The flavor profiles were more traditional in this cheesecake, but still not lacking in inspiration. The cheesecake had the lactic tang of creme fraiche; the toppings and accompanying sorbet had the perfumed acidity of passionfruit and mango.

If you read this blog regularly, you should know I don't don the cheerleader outfit very often. But it's warranted here. Go to J&G; order the tasting menu, or better yet, ask them (in advance) if they'll put one together for you. Brad Kilgore is a burgeoning young talent, and Antonio Bachour is a seriously world class pastry chef. One day you're going to want to say, "I was there when ...".

J&G Grill
9703 Collins Avenue
Bal Harbour, Florida

J&G Grill on Urbanspoon

[1] By this I mean occasions where I've asked the kitchen to do a special menu for me. Generally, I think it's an unreliable barometer for a restaurant review since by definition it is not a typical restaurant experience.

[2] Who am I kidding? They almost always let me choose where to go.

[3] We've done two Cobaya dinners at the St. Regis - one back in 2012 with Richard Gras (Kilgore's predecessor as CDC) and Bachour, and another afternoon tea party more recently with Bachour.

[4] The pairings were on the mark all evening, really some of the best work on that front that I've experienced in some time. Sadly, a month later and without notes, I only recall the Leitz Riesling with the burrata dish, an equally lovely Lopez de Heredia Rioja with the scallop dish, and a classic California Cab – Inglenook – with the steak.

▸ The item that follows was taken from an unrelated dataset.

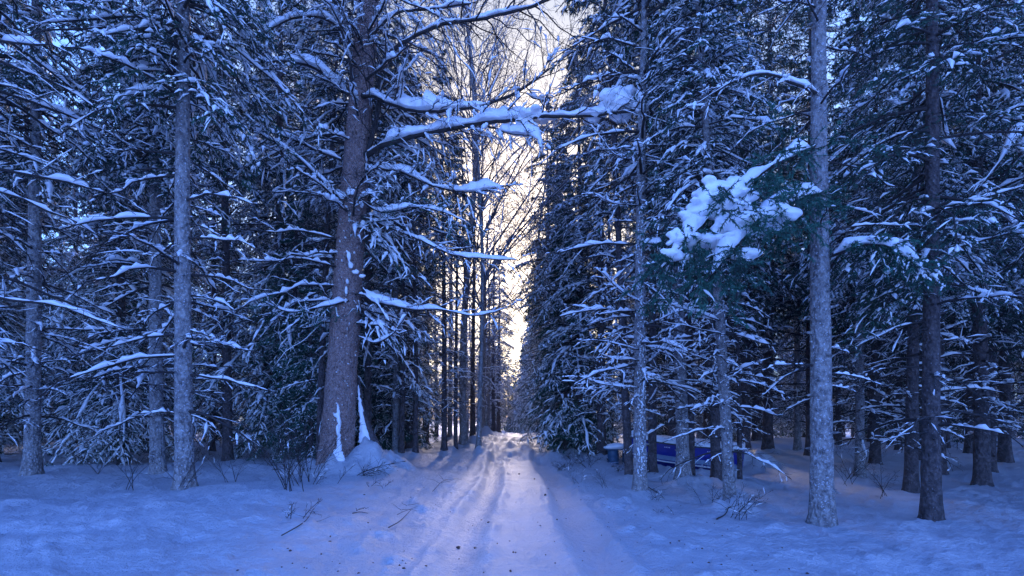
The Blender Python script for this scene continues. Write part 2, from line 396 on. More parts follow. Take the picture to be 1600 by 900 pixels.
def lacy(key, seed, H, r, c, Ln, bark_m='bark_dark'):
    rng = np.random.default_rng(seed); tm, P, z, R = trunk_mesh(rng, H, r, bark_m, .15, k=10); tw, sn = MB(), MB()
    u = np.sort(rng.random(c)); zz = 1.6+(H-1.9)*u; L = Ln*(1-u*.8)*rng.uniform(.5, 1.1, c)
    A = limb_paths(rng, P, z, zz, L, rng.uniform(-.1, .5, c), rng.uniform(-.1, .5, c), 8)
    tubes(tw, A, taper(A, .009+.006*L, .25), 4)
    B = spawn(rng, A, 11, .42, .12, (30, 65), .7, .15, 4, (.12, .98), .06); tubes(tw, B, taper(B, .0055, .4), 3)
    D = spawn(rng, B, 4, .4, .2, (30, 60), None, .15, 3, (.15, .98), .08); tubes(tw, D, taper(D, .0042, .5), 3)
    snow_on(sn, rng, A, .028, .8, 12, 5, (.02, .95), .8, .7, .65); snow_on(sn, rng, B, .017, .6, 4, 4, var=.5)
    KINDS[key] = dict(trunk=tm, twigs=tw.mesh('twigs', 'twig_frosted'), foliage=None, snow_load=sn.mesh('snow_load', 'snow'), H=H, r=r)
lacy('lacy_a', 31, 16, .13, 90, 2.2); lacy('lacy_b', 32, 13, .10, 78, 1.8, 'bark_grey')
def bare_birch(key, seed, H, r):
    rng = np.random.default_rng(seed)
    tm, P, z, R = trunk_mesh(rng, H, r, 'bark_birch', .5, stubs=0, k=9)
    tw, sn = MB(), MB(); c = 48
    zz = np.sort(rng.uniform(H*.25, H*.97, c)); L = (H-zz)*.38*rng.uniform(.6, 1.1, c)+.5
    A = limb_paths(rng, P, z, zz, L, rng.uniform(.9, 1.7, c), rng.uniform(.1, .6, c), 8)
    tubes(tw, A, taper(A, .008+.0045*L, .2), 4)
    B = spawn(rng, A, 10, .45, .10, (25, 50), None, .05, 5, (.15, .98), .05, up=.12); tubes(tw, B, taper(B, .006, .35), 3)
    D = spawn(rng, B, 6, .45, .15, (25, 55), None, .15, 4, (.15, .98), .06); tubes(tw, D, taper(D, .0042, .5), 3)
    snow_on(sn, rng, A, .014, .6, 6, 4); snow_on(sn, rng, B, .012, .25, 4, 4)
    KINDS[key] = dict(trunk=tm, twigs=tw.mesh('twigs', 'twig_frosted'), foliage=None, snow_load=sn.mesh('snow_load', 'snow'), H=H, r=r)
bare_birch('birch_a', 21, 15, .10); bare_birch('birch_b', 22, 12, .08)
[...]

[5] I think I naturally don't have much of a sweet tooth, but my lack of passion for dessert may also spring from the fact that they all ultimately must prominently feature the same ingredient: sugar. It's like saying, "You can paint any picture you want, so long as it's blue." If every picture has to be blue, then (for me anyway) it presents that much more of a challenge to make every blue picture interesting. And that's a big reason why I enjoy Antonio's desserts so much – he always finds ways to make them interesting instead of just cloyingly sweet.